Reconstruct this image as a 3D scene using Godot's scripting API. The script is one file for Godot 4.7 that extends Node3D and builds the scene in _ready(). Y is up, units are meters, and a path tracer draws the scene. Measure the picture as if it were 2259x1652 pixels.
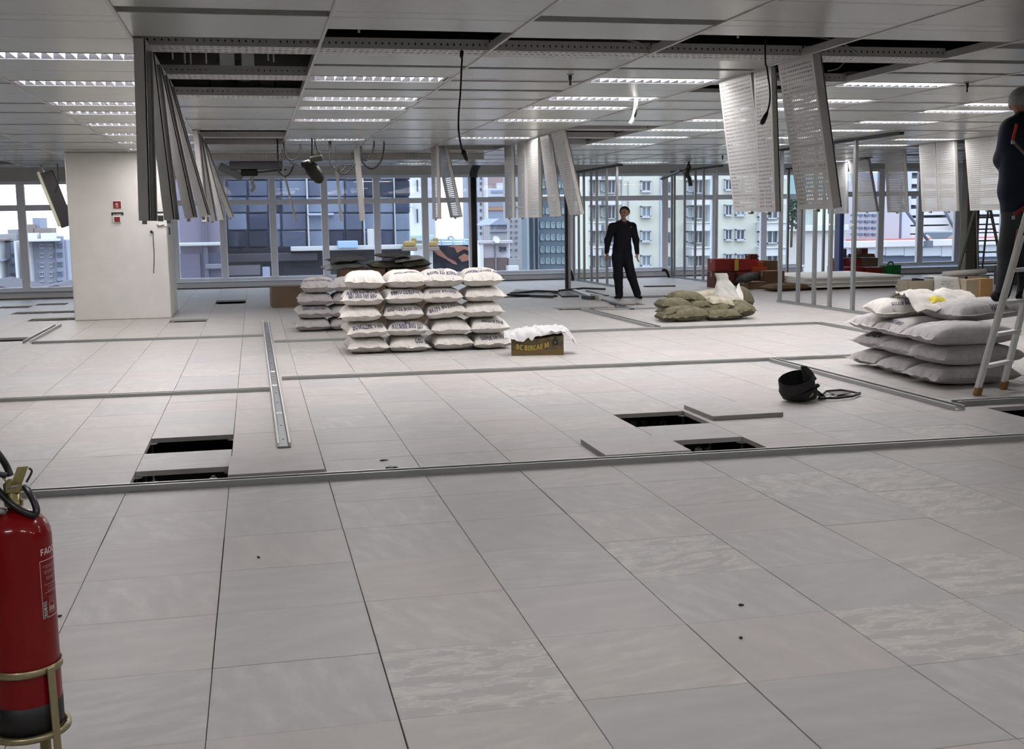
extends Node3D
# An office floor being fitted out: raised floor, open metal ceiling, window wall, city behind it. World: +x right along the tile rows, y up, -z away from the camera.

const FOCAL := 2571.21465
const EYE := Vector3(0.80979, 1.57785, 3.54818)
const CAM_X := Vector3(0.97642317, -0.01484956, 0.21535386)
const CAM_DOWN := Vector3(-0.0426788, -0.99121835, 0.12515872)
const CAM_FWD := Vector3(0.21160415, -0.13139892, -0.96848232)
const CEIL := 2.8
const BAY := 1.23
const BAY0 := 0.085
var names := {}
var mats := {}
var shared := {}
var rng := RandomNumberGenerator.new()

# ---------- a pinhole survey of the place: where a line of sight meets a plane
func sight(x: float, y: float) -> Vector3:
	return CAM_X * ((x - 1129.5) / FOCAL) + CAM_DOWN * ((y - 826.0) / FOCAL) + CAM_FWD
func at_y(x: float, y: float, h := 0.0) -> Vector3:
	var d := sight(x, y)
	return EYE + d * ((h - EYE.y) / d.y)
func at_z(x: float, y: float, z: float) -> Vector3:
	var d := sight(x, y)
	return EYE + d * ((z - EYE.z) / d.z)
func at_x(x: float, y: float, wx: float) -> Vector3:
	var d := sight(x, y)
	return EYE + d * ((wx - EYE.x) / d.x)
func seen_at(p: Vector3) -> Vector3:
	var w := p - EYE
	var c := w.dot(CAM_FWD)
	if c < 0.1:
		return Vector3(-9999, -9999, -1)
	return Vector3(1129.5 + FOCAL * w.dot(CAM_X) / c, 826 + FOCAL * w.dot(CAM_DOWN) / c, c)
func in_view(p: Vector3, margin := 60.0) -> bool:
	var s := seen_at(p)
	return s.z > 0 and s.x > -margin and s.x < 2259 + margin and s.y > -margin and s.y < 1652 + margin

# ---------- mesh building
class Shape:
	var st := SurfaceTool.new()
	var tinted := false
	func _init(smooth := false):
		st.begin(Mesh.PRIMITIVE_TRIANGLES)
		st.set_smooth_group(0 if smooth else -1)
	func smooth(on: bool) -> Shape:
		st.set_smooth_group(0 if on else -1)
		return self
	func tri(a: Vector3, b: Vector3, c: Vector3):
		st.add_vertex(a); st.add_vertex(c); st.add_vertex(b)
	func quad(a: Vector3, b: Vector3, c: Vector3, d: Vector3):
		tri(a, b, c); tri(a, c, d)
	func out_quad(a: Vector3, b: Vector3, c: Vector3, d: Vector3, from: Vector3):
		if (b - a).cross(c - a).dot((a + b + c + d) / 4.0 - from) < 0:
			quad(d, c, b, a)
		else:
			quad(a, b, c, d)
	func box(c: Vector3, s: Vector3, bevel := 0.0, t := Transform3D()) -> Shape:
		var h := s / 2.0
		var o := t * c
		var b := minf(bevel, minf(h.x, minf(h.y, h.z)) * 0.9)
		for a in 3:
			var u := (a + 1) % 3
			var v := (a + 2) % 3
			for sg in [-1.0, 1.0]:
				var q := []
				for k in [[-1, -1], [1, -1], [1, 1], [-1, 1]]:
					var p := Vector3()
					p[a] = h[a] * sg; p[u] = (h[u] - b) * k[0]; p[v] = (h[v] - b) * k[1]
					q.append(t * (c + p))
				out_quad(q[0], q[1], q[2], q[3], o)
			if b > 0.0:
				for su in [-1.0, 1.0]:
					for sv in [-1.0, 1.0]:
						var q := []
						for k in [[0, -1], [0, 1], [1, 1], [1, -1]]:
							var p := Vector3()
							p[a] = (h[a] - b) * k[1]
							p[u] = (h[u] - (b if k[0] == 1 else 0.0)) * su
							p[v] = (h[v] - (b if k[0] == 0 else 0.0)) * sv
							q.append(t * (c + p))
						out_quad(q[0], q[1], q[2], q[3], o)
		if b > 0.0:
			for sx in [-1.0, 1.0]:
				for sy in [-1.0, 1.0]:
					for sz in [-1.0, 1.0]:
						var g := Vector3(sx, sy, sz)
						var p0 := t * (c + Vector3(h.x, h.y - b, h.z - b) * g)
						var p1 := t * (c + Vector3(h.x - b, h.y, h.z - b) * g)
						var p2 := t * (c + Vector3(h.x - b, h.y - b, h.z) * g)
						if (p1 - p0).cross(p2 - p0).dot(p0 - o) < 0:
							tri(p2, p1, p0)
						else:
							tri(p0, p1, p2)
		return self
	func bar(a: Vector3, b: Vector3, w: float, h: float, bevel := 0.0, up := Vector3.UP) -> Shape:
		var d := b - a
		var f := d.normalized()
		var s := up.cross(f)
		if s.length() < 0.05:
			s = Vector3.RIGHT
		s = s.normalized()
		return box(Vector3.ZERO, Vector3(w, h, d.length()), bevel, Transform3D(Basis(s, f.cross(s), f), (a + b) / 2.0))
	func tube(pts: Array, r, segs := 8, caps := true) -> Shape:
		var rings := []
		var side := Vector3.ZERO
		for i in pts.size():
			var f: Vector3 = (pts[mini(i + 1, pts.size() - 1)] - pts[maxi(i - 1, 0)]).normalized()
			if side == Vector3.ZERO:
				side = f.cross(Vector3.UP if absf(f.y) < 0.9 else Vector3.RIGHT)
			side = (side - f * side.dot(f)).normalized()
			var up := f.cross(side)
			var rr: float = r[i] if r is Array else r
			var ring := []
			for k in segs:
				var an := TAU * k / segs
				ring.append(pts[i] + (side * cos(an) + up * sin(an)) * rr)
			rings.append(ring)
		for i in pts.size() - 1:
			for k in segs:
				var n := (k + 1) % segs
				quad(rings[i][n], rings[i][k], rings[i + 1][k], rings[i + 1][n]) if false else quad(rings[i][k], rings[i][n], rings[i + 1][n], rings[i + 1][k])
		if caps:
			for k in segs:
				var n := (k + 1) % segs
				tri(pts[0], rings[0][n], rings[0][k])
				tri(pts[-1], rings[-1][k], rings[-1][n])
		return self
	func lathe(profile: Array, segs := 24, t := Transform3D()) -> Shape:
		for i in profile.size() - 1:
			for k in segs:
				var a := TAU * k / segs
				var b := TAU * (k + 1) / segs
				var p: Vector2 = profile[i]
				var q: Vector2 = profile[i + 1]
				var da := Vector3(cos(a), 0, sin(a))
				var db := Vector3(cos(b), 0, sin(b))
				var v0 := t * (da * p.x + Vector3.UP * p.y)
				var v1 := t * (db * p.x + Vector3.UP * p.y)
				var v2 := t * (db * q.x + Vector3.UP * q.y)
				var v3 := t * (da * q.x + Vector3.UP * q.y)
				if p.x > 0.00001: tri(v0, v2, v1)
				if q.x > 0.00001: tri(v0, v3, v2)
		return self
	func prism(poly: Array, depth: float, t := Transform3D()) -> Shape:   # outline in x/y, thickness along z
		var pp := PackedVector2Array(poly)
		if Geometry2D.is_polygon_clockwise(pp):
			pp.reverse()
		var ix := Geometry2D.triangulate_polygon(pp)
		var z := Vector3(0, 0, depth / 2)
		for i in range(0, ix.size(), 3):
			var a := Vector3(pp[ix[i]].x, pp[ix[i]].y, 0)
			var b := Vector3(pp[ix[i + 1]].x, pp[ix[i + 1]].y, 0)
			var c := Vector3(pp[ix[i + 2]].x, pp[ix[i + 2]].y, 0)
			if (b - a).cross(c - a).z < 0:
				var k := b; b = c; c = k
			tri(t * (a + z), t * (b + z), t * (c + z)); tri(t * (a - z), t * (c - z), t * (b - z))
		for i in pp.size():
			var a := Vector3(pp[i].x, pp[i].y, 0)
			var b := Vector3(pp[(i + 1) % pp.size()].x, pp[(i + 1) % pp.size()].y, 0)
			quad(t * (a - z), t * (b - z), t * (b + z), t * (a + z))
		return self
	func sheet(fn: Callable, nu: int, nv: int, flip := false) -> Shape:    # fn(u, v) in 0..1
		var g := []
		for i in nu + 1:
			var row := []
			for j in nv + 1:
				row.append(fn.call(float(i) / nu, float(j) / nv))
			g.append(row)
		for i in nu:
			for j in nv:
				if flip: quad(g[i][j], g[i][j + 1], g[i + 1][j + 1], g[i + 1][j])
				else: quad(g[i][j], g[i + 1][j], g[i + 1][j + 1], g[i][j + 1])
		return self
	func quad_of(x0: float, x1: float, y0: float, y1: float, z: float) -> Shape:
		quad(Vector3(x0, y0, z), Vector3(x1, y0, z), Vector3(x1, y1, z), Vector3(x0, y1, z))
		return self
	func done() -> ArrayMesh:
		st.generate_normals()
		return st.commit()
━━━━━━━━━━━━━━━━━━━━
Look through the data and gather every line with the string "extends" in it.

# [Result of this task]
Reconstruct this image as a 3D scene using Godot's scripting API. The script is one file for Godot 4.7 that extends Node3D and builds the scene in _ready(). Y is up, units are meters, and a path tracer draws the scene. Measure the picture as if it were 2259x1652 pixels.
extends Node3D